What items did the FBI seize during federal searches of Trump properties and what was the timeline for their return?
Executive summary
The Justice Department’s August 2022 Mar‑a‑Lago search led agents to seize dozens of boxes and a mix of classified and unclassified presidential records — including material later described in court inventories as top secret, secret and confidential — and the FBI returned property to Donald Trump in late February 2025, with boxes loaded onto Air Force One, according to White House and news accounts [1] [2] [3] [4].
1. What the FBI took: boxes, classified documents, binders and miscellany
Court filings and media inventories show the August 2022 search yielded a large and heterogeneous haul: agents seized dozens of boxes (commonly reported as 33 taken in the August 2022 search) that contained a mix of records, including items described in the property receipt as “Miscellaneous Top Secret Documents,” other top‑secret material, secret and confidential documents, a leatherbound box of documents, a binder of photos, a handwritten note, an order pardoning Roger Stone and material described as information about the “President of France,” among other presidential records identified by the FBI’s inventory [4] [5] [2]. Independent reporting and the government’s detailed listings also noted thousands of unclassified government records at Mar‑a‑Lago, with one account describing more than 10,000 government records without classification markings found at the estate [6].
2. The classified‑document tally and oddities in the inventory
A publicly released inventory and court filings enumerated the classified material the FBI removed: the listings include dozens of items across classification levels — for example, one detailed list cited the seizure of 18 documents marked top secret, 54 marked secret and 31 marked confidential, and separately referenced 11 sets of classified records with several labelled “Miscellaneous Top Secret Documents” and at least one entry marked “Various classified/TS/SCI documents” [2]. The filings also flagged 42 empty folders marked “Return to Staff Secretary/Military Aide,” including 28 in Trump’s office, a detail that the inventory did not resolve as to whether the missing contents were located elsewhere [2] [6].
3. How this unfolded over time: from NARA boxes to a federal search to charges
The sequence began with the National Archives retrieving 15 boxes of presidential material from Trump in January 2022, an action that preceded and prompted further review and a DOJ criminal inquiry opened March 30, 2022; a grand jury subpoena followed in May and Mr.

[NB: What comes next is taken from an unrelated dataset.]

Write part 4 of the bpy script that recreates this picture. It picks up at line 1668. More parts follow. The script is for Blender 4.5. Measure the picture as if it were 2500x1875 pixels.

Trump certified returning remaining documents on June 3, 2022, though prosecutors later say evidence showed documents had been moved or concealed, leading to the August 8, 2022 court‑authorized FBI search of Mar‑a‑Lago [7] [2] [1]. The August search and the unsealing of its warrant and property receipt set off months of litigation over the seized materials and informed later criminal charges filed in 2023 related to the handling of classified documents [1] [8].
4. The return of property and its timing
The return timeline culminated in a White House announcement at the end of February 2025 that the FBI had given property back to President Trump, with some boxes being loaded onto Air Force One on Feb. 28, 2025, according to Reuters and White House statements; contemporaneous reports from The Hill echoed that the boxes taken during the August 2022 search were being handed back and some were placed aboard the president’s plane [3] [4]. Separate reporting and public records earlier in the saga document other interactions between the Archives, DOJ and Trump’s team over the months after January 2022 — including NARA’s initial retrieval of 15 boxes and subsequent efforts to recover additional material — but the specific February 2025 movement of seized property back to the president is established in the cited news coverage [7] [2] [3].
5. Points of dispute, context and open questions
Media and legal sources diverge on emphasis and implication: government filings focused on probable cause and the classification status of seized items [2], while Trump allies characterized the search as improper and later the administration framed the handover as restoring property [4] [3]. Some public inventories list items like pardon orders and international diplomatic material [5], and other filings note unexplained empty folders and vast numbers of unclassified records, details that left unresolved questions about provenance, whether all contents were recovered, and how classification labels were applied or removed [2] [6]. Where source material is silent — for example, about the chain of custody for every specific document between January 2022 and February 2025 — reporting cannot fill those gaps without further disclosure from the agencies or court filings.